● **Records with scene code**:
## BEGIN

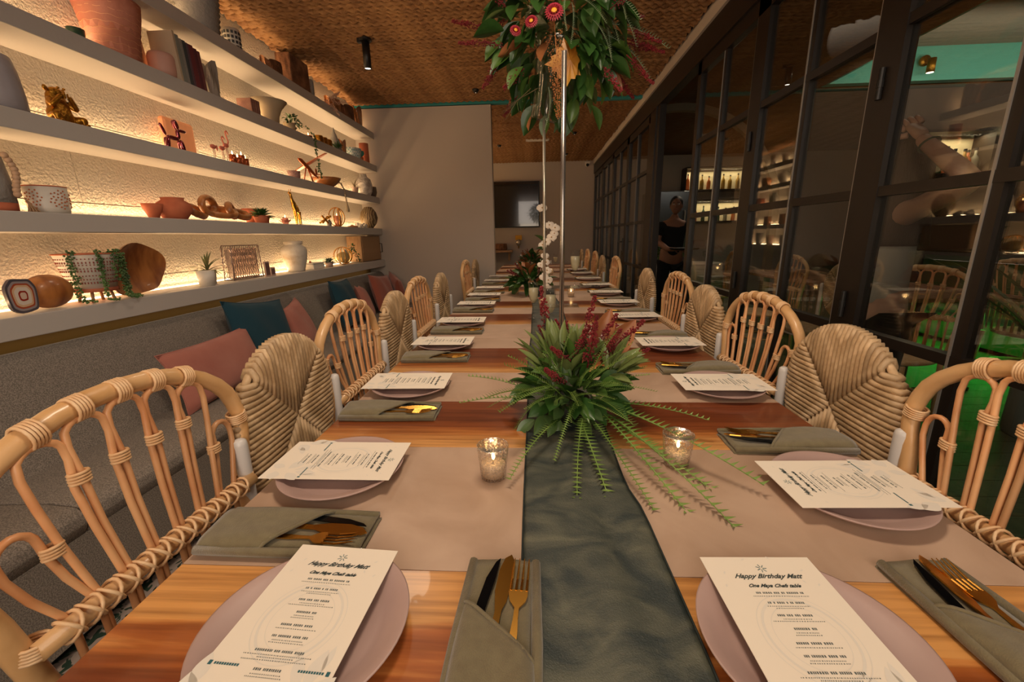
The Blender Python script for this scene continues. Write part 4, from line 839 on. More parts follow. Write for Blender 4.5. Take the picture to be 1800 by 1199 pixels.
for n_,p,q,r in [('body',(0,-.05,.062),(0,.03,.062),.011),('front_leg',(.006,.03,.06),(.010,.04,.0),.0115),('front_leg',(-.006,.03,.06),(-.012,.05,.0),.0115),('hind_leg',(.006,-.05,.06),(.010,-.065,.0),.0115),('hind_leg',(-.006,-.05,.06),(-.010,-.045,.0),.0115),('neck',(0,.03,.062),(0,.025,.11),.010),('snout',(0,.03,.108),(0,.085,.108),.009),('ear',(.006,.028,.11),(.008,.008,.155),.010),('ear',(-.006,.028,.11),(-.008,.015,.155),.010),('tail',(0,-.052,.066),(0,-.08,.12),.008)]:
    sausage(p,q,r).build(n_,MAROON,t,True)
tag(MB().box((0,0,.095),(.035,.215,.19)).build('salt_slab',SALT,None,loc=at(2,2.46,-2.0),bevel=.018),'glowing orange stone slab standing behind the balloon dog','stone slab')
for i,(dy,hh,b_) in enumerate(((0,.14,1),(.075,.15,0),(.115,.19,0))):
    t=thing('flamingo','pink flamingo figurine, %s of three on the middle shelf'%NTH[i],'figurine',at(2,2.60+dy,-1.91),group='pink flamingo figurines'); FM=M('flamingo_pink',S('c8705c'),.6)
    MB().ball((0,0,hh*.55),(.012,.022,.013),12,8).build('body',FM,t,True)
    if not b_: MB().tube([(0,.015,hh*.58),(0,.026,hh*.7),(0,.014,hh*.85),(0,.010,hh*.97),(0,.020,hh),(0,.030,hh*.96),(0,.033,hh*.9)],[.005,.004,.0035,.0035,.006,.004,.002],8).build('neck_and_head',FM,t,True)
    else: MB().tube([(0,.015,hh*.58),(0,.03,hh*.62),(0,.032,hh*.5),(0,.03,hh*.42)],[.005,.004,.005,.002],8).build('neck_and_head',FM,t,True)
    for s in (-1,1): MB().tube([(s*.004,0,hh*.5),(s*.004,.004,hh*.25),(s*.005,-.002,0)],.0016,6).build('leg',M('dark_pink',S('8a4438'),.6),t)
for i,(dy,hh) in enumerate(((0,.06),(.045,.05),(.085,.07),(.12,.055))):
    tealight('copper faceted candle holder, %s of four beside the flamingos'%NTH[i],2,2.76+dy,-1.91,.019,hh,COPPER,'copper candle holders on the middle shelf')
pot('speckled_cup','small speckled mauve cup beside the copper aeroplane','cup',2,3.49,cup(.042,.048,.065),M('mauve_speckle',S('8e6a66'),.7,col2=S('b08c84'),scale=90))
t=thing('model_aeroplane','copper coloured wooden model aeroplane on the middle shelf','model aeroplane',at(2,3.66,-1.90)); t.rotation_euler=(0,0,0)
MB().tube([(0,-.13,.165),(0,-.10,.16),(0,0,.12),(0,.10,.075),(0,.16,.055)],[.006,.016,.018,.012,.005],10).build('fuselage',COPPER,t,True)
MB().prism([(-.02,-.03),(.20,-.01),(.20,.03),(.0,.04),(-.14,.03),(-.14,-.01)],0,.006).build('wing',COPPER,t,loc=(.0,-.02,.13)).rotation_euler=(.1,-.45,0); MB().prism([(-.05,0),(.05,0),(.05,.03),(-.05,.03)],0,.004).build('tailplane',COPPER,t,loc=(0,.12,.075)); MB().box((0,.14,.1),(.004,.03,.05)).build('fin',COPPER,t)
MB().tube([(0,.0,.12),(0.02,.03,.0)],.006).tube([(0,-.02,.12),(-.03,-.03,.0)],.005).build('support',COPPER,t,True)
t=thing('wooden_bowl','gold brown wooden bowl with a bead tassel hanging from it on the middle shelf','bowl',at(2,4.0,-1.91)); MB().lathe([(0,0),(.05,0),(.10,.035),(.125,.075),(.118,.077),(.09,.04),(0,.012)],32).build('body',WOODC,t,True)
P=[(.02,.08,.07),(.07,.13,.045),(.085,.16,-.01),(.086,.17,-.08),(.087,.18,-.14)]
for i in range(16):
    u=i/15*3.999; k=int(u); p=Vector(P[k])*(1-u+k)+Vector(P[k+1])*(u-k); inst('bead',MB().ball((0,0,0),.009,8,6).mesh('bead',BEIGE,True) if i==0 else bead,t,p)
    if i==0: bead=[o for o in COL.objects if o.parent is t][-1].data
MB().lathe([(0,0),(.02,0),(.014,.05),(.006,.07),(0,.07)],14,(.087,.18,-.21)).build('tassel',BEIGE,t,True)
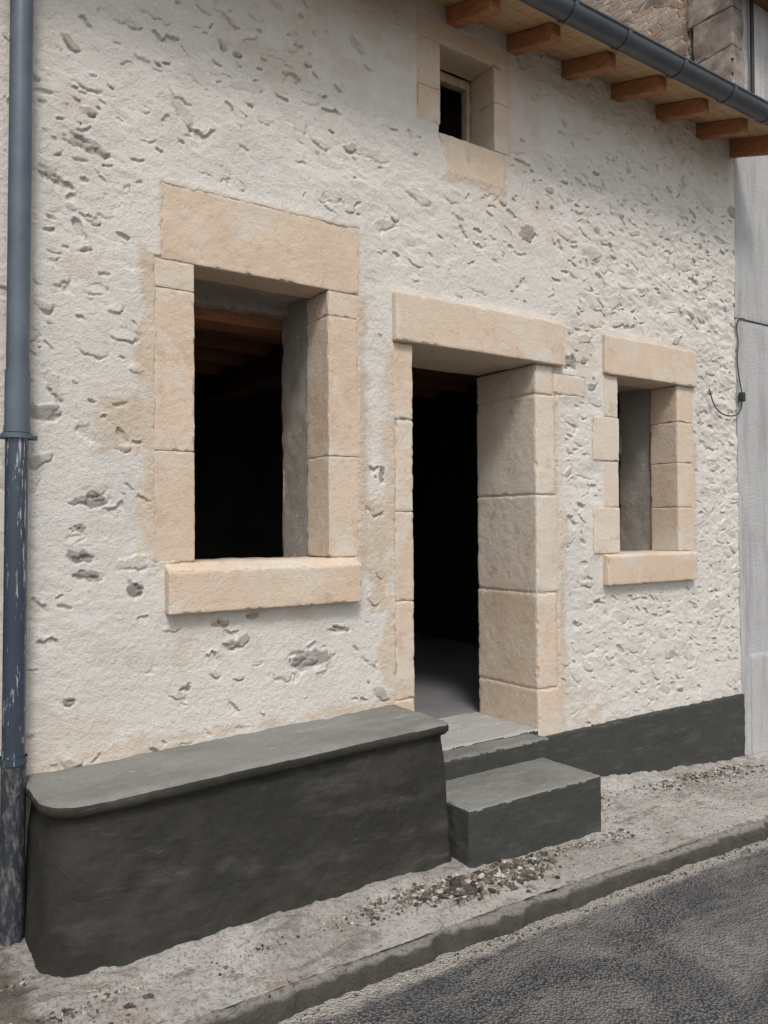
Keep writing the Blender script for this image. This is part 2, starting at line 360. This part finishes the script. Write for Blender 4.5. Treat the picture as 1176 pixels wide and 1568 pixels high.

## END

Only a number is wanted: how many lines contain "script"?

● **THE SOLUTION**: 2